Из двух приведённых выше цитат видно, что в «Происхождении славянских наций…» произошла не национальная идентификация, а полное «самопознание» или конец всем теориям наций и национальных идентификаций в украинистике. Применительно к истории России и истории Украины.
С. Плохий пишет, что казаки нескольких поколений считали себя не казацким государством, а Русью с особой территорией, но тут же говорит о «русских и московских» сообществах как разных «домодерных нациях».
Получается, что «русские» люди стали жить в «украинском казацком государстве», а в «московском сообществе» стали жить «московиты». Куда тогда подевались «русины», к коим Плохий относил и казаков?
А русские-то куда подевались?
И нам дают ответ: «Русская идентичность, которая развивалась в Великом княжестве Литовском, заложила почву для белорусского национального проекта XIX века».
«Во второй половине XVII века, – пишет С. Плохий, – в Восточной Европе зародился проект создания модерной российской идентичности с открытой границей меж его имперским и национальным компонентами. Он приобрел вполне конкретные признаки в первые десятилетия ХVІІІ века, во времена Петровских реформ. Где-то в то же самое время происходило формирование украинской казацкой идентичности, которая легла в основу украинского модерного национального проекта. Русская идентичность, которая развивалась в Великом княжестве Литовском, заложила почву для белорусского национального проекта XIX века».
Получается, что во второй половине XVII века, после перехода под руку русского государя, в ходе Руины и начала гетманства И. Мазепы, шло формирование украинской казацкой идентичности, хотя несколько поколений казаков имели представление «о Руси как о нации с особой территорией». Получается также, что формирование «украинской казацкой идентичности» происходило в процессе укрепления казаками российской государственности.
В этой связи уместно вспомнить, что в 2013 году в Киеве была издана книга С. Плохия «Козацький міф. Історія та націєтворення в епоху імперій».

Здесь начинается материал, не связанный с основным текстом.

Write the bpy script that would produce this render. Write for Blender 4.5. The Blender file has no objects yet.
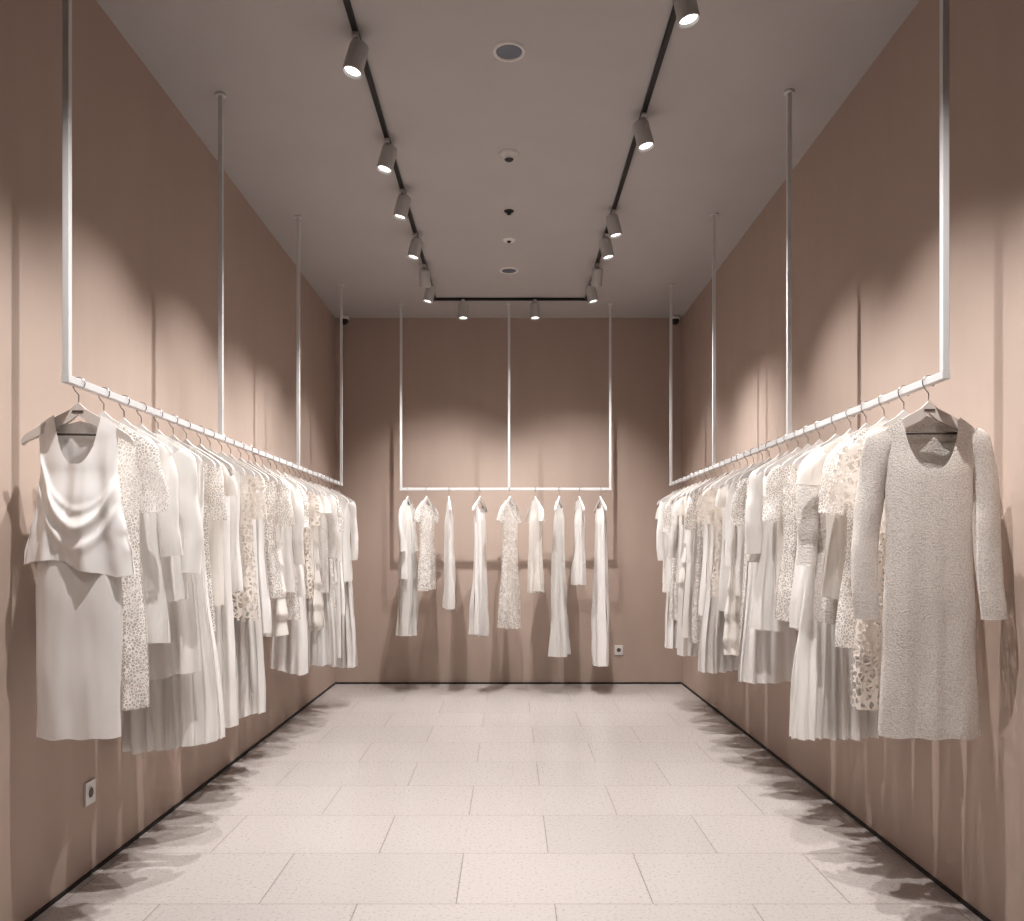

По его мнению, «История Русов» появилась тогда, когда казаки искали своё место в имперской иерархии чинов. А ведь многие украинизаторы писали и пишут, что «История Русов» является первой книгой по истории Украины и украинцев.
Книга С. Плохия «Козацький міф. Історія та націєтворення в епоху імперій»
Завершая большой обзор по украинистике диаспоры, Гарвардского и Альбертского центров украинистики, можно утверждать, что ими проделана колоссальная работа по продвижению украинской тематики на Западе, по переформатированию исторического сознания граждан Украины советского и постсоветского периодов. В настоящее время упор делается на «национальную идентификацию» в Белоруссии и Российской Федерации.
И чем сильнее этот реваншистский натиск украинства, тем заметнее отторжение гражданами Украины националистических идей. Как, например, произошло с отторжением кандидатуры Порошенко на президентских выборах 2019-го.
Предметный анализ текстов издаваемых книг показал, что до сих пор историческое пространство России, Украины и Белоруссии не разорвано. На Западе его пытаются по-разному интерпретировать, навязывая национальную идентификацию.
Повторюсь, что после 1991 года в России не написали «Историю Украины», а на Украине не написали «Историю России». Потому что нужно писать одну историю. Украинство, а также украинистика диаспорян, представители которой из кожи вон лезут для того, чтобы Россия для Украины, а Украина для России стали «внешней проблемой».
Но сегодня в этом отношении больше всех «стараются» авторы школьных учебников по истории Украины, даже не институты украинистики США и Канады.